■ Exercise task
Write out every line below that includes the word "Blender".

===

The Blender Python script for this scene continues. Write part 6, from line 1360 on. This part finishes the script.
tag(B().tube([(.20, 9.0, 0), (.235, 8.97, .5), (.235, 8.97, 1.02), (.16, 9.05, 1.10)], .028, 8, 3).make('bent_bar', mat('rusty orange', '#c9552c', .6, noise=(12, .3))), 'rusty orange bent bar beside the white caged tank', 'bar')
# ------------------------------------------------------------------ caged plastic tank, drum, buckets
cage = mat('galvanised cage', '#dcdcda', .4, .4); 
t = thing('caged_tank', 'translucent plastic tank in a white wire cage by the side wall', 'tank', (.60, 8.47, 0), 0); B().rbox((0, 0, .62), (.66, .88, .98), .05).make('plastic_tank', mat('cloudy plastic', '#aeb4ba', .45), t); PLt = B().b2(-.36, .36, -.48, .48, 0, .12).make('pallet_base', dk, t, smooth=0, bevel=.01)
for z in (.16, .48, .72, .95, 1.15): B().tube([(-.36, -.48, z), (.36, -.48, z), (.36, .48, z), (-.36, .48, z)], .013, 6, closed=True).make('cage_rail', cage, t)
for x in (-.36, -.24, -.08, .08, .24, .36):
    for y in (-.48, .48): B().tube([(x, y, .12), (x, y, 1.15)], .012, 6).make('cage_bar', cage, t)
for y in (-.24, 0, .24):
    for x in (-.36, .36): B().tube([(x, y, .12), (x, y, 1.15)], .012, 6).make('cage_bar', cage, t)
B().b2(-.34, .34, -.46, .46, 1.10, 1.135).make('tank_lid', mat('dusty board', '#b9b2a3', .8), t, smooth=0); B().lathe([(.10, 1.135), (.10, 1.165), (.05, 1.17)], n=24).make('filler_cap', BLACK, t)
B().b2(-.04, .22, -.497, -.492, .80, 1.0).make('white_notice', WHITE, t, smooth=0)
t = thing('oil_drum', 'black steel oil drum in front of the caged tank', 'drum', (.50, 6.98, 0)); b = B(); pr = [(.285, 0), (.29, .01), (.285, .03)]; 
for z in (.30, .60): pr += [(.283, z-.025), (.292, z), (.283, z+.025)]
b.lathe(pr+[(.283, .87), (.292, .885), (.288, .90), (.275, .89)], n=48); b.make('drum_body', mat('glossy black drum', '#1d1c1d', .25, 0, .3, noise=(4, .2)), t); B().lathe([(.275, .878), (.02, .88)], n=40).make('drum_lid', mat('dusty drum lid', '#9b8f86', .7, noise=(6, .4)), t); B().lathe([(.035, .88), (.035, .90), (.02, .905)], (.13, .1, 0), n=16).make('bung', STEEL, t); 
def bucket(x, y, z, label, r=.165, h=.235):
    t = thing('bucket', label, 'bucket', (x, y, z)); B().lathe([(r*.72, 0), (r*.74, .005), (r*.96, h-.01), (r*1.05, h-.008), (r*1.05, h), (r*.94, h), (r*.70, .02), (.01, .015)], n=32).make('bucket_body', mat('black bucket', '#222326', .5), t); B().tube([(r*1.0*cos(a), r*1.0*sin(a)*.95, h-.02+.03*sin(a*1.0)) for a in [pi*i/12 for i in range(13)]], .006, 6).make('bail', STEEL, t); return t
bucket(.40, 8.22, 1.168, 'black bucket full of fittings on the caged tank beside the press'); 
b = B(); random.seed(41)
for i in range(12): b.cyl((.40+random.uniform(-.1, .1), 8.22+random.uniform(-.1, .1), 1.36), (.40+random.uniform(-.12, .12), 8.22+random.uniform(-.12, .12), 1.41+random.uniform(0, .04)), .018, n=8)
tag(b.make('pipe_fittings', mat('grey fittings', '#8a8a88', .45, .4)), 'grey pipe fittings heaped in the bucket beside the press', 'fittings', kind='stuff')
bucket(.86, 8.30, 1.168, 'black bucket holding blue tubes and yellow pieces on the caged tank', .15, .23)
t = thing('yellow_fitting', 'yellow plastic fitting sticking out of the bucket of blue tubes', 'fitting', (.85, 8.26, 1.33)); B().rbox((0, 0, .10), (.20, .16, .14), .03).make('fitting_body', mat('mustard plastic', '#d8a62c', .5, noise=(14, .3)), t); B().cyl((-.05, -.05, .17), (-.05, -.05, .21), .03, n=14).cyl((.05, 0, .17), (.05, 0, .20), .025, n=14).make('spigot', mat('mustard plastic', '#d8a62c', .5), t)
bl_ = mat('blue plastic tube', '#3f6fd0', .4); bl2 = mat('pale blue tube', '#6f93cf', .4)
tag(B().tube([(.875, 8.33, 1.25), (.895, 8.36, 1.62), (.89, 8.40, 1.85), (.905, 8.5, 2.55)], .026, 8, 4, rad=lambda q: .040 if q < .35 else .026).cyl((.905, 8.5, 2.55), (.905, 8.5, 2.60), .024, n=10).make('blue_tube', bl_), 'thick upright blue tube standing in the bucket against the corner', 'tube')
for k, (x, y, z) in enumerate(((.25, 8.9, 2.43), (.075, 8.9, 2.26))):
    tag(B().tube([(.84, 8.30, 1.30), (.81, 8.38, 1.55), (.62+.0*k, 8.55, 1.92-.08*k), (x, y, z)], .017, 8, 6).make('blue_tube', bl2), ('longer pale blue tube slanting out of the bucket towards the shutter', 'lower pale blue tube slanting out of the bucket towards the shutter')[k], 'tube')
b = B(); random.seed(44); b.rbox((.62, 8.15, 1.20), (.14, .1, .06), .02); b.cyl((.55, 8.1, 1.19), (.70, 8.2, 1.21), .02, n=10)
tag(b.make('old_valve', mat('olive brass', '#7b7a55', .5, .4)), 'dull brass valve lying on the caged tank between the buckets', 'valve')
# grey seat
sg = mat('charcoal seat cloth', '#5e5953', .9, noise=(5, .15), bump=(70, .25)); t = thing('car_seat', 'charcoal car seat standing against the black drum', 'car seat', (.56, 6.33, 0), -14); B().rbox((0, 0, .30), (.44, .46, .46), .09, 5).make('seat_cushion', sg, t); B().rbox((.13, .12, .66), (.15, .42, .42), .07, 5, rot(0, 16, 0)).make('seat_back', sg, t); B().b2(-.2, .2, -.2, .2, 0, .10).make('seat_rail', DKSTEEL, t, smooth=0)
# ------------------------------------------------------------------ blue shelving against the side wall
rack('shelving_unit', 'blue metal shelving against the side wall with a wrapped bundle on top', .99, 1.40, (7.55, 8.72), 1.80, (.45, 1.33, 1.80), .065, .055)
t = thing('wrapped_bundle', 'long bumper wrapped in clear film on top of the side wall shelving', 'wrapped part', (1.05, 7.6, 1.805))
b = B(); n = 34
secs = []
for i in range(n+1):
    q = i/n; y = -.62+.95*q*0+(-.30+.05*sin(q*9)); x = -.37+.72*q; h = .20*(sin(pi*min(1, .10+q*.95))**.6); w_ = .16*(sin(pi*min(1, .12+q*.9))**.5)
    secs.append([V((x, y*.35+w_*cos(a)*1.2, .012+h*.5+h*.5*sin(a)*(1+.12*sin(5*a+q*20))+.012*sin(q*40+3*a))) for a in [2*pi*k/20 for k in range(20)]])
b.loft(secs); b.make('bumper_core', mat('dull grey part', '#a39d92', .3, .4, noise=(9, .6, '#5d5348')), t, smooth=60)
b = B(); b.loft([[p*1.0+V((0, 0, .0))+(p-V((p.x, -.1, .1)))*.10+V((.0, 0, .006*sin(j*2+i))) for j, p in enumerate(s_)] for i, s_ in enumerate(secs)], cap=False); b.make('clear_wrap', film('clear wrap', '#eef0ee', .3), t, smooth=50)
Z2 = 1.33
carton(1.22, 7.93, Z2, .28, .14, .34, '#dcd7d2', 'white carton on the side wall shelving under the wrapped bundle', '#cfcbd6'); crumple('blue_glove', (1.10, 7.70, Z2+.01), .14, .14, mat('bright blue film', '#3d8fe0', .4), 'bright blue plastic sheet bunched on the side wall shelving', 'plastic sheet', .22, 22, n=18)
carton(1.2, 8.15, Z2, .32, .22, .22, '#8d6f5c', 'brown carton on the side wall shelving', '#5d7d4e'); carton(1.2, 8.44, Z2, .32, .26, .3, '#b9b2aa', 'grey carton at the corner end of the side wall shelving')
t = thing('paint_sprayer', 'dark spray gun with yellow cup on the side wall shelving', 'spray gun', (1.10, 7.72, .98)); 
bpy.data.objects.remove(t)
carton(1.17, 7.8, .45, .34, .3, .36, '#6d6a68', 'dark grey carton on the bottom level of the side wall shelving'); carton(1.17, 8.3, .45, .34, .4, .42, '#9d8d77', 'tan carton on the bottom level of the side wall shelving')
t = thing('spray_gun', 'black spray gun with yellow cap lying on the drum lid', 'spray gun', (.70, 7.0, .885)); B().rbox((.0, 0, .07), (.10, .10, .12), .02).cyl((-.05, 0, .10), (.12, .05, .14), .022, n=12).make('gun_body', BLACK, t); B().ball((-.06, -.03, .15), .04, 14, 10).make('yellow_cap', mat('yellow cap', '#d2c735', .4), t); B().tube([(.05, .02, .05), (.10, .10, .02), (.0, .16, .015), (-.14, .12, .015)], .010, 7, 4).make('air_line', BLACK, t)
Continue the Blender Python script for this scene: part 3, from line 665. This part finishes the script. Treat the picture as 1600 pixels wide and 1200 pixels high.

===

■ Output of the task
The Blender Python script for this scene continues. Write part 6, from line 1360 on. This part finishes the script.
Continue the Blender Python script for this scene: part 3, from line 665. This part finishes the script. Treat the picture as 1600 pixels wide and 1200 pixels high.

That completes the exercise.